Crédito rural: Precedente inédito TJ/GO dispensa garantia
Precedente inédito: Dispensou a garantia integral do art. 919, §1º do CPC e concedeu tutela de urgência (art. 300), assegurando a função social da atividade rural e o direito ao alongamento da dívida.
quarta-feira, 17 de dezembro de 2025
Atualizado às 13:32
A 10ª Câmara Cível do TJ/GO, em um julgamento de vanguarda que deve ecoar por todo o setor produtivo, proferiu decisão histórica ao reconhecer a possibilidade de suspensão da exigibilidade de dívidas rurais e dos atos expropriatórios, independentemente da prévia garantia do juízo.
O acórdão, proferido no agravo de instrumento 5.847.144-49 sob relatoria do desembargador Wilson Safatle Faiad, acolheu a tese de que as normas cogentes do MCR - Manual de Crédito Rural e a prova técnica da quebra de safra se sobrepõem à rigidez processual da execução.
Trata-se de um precedente que traz um alento significativo para o campo. Ao dispensar a garantia integral prevista no art. 919, §1º do CPC para conceder o efeito suspensivo via tutela de urgência (art. 300 do CPC), o Tribunal validou uma interpretação moderna: a de que a função social da atividade rural e o direito subjetivo ao alongamento não podem ser aniquilados pela burocracia da penhora.
A tempestade perfeita
A controvérsia nasceu de um cenário infelizmente comum, mas de gravidade ímpar: a "tempestade perfeita" enfrentada por produtores rurais entre as safras de 2019 e 2024. Não bastasse a severidade climática, que impôs perdas estruturais de produtividade superiores a 85% em culturas essenciais, o produtor viu-se asfixiado por uma onerosidade financeira excessiva.

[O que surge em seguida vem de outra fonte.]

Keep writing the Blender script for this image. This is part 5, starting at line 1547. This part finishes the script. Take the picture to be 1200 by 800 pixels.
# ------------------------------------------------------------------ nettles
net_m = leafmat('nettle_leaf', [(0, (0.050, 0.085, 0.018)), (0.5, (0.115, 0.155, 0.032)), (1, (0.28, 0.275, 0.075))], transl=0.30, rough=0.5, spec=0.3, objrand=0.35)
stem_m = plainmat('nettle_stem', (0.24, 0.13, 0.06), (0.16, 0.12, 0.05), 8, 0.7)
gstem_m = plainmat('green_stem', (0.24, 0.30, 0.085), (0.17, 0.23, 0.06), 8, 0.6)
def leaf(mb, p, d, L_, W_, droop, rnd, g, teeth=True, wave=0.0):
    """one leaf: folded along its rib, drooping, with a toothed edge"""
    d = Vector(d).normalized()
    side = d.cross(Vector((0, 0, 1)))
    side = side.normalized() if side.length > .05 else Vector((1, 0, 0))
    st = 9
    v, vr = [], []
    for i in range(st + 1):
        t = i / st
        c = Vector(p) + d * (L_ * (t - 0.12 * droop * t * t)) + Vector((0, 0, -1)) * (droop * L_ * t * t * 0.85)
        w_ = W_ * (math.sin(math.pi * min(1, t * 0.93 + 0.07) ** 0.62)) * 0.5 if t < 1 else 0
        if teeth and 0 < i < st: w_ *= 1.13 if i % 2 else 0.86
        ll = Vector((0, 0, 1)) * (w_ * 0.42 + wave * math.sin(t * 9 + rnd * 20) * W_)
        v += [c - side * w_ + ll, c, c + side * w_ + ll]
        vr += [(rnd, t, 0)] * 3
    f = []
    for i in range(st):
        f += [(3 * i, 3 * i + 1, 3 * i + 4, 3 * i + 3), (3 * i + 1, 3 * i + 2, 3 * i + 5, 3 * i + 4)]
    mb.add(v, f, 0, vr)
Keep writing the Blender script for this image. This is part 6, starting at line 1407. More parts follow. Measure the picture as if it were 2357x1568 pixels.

Auditorias periciais revelaram a imposição de encargos que desafiam a jurisprudência, incluindo juros remuneratórios acima do teto legal e retenção indevida de garantias. Diante desse quadro, a recusa da instituição financeira em processar o alongamento da dívida (securitização) não configurou apenas um rigor contratual, mas um ato que viola o direito subjetivo consolidado na súmula 298 do STJ.
A força da prova técnica e a inversão da mora
Um dos pontos nevrálgicos deste acórdão é o reconhecimento expresso de que o direito ao alongamento pode ser exercido diretamente em juízo, sem a necessidade de exaurimento da via administrativa. O Tribunal afastou interpretações restritivas, reafirmando que o MCR exige apenas a comprovação da incapacidade de pagamento por fatores adversos.
Nesse sentido, sustentamos a tese da Exceptio Non Adimpleti Contractus - Exceção do Contrato Não Cumprido: ao negar o alongamento obrigatório previsto no MCR 2-6-4 diante de prova técnica robusta, o banco incorreu em mora accipiendi (mora do credor). Assim, a instituição financeira carece de legitimidade para exigir o pagamento imediato (execução) enquanto não cumprir sua obrigação legal de readequar o cronograma de reembolso.
A viabilidade econômica como lastro
Inovando na demonstração de solvência, a defesa apresentou ao Judiciário a própria viabilidade futura do negócio através de um contrato de fornecimento futuro (offtake) de cana-de-açúcar.
Embora o Tribunal tenha realizado a necessária distinção técnica entre a garantia processual típica e a prova de solvência para fins de tutela de urgência, a decisão acaba por validar a premissa de que a preservação da capacidade produtiva assegura a satisfação do crédito de forma mais eficaz do que a expropriação imediata.
Em suma, o precedente reafirma que o Poder Judiciário está atento à realidade do campo. A suspensão das execuções sem a exigência de garantia integral representa o restabelecimento do equilíbrio contratual e da legalidade estrita no Sistema Nacional de Crédito Rural. Para o produtor, fica a certeza: quando a técnica jurídica traduz com fidelidade a realidade do campo, a Justiça cumpre seu papel de proteger quem produz.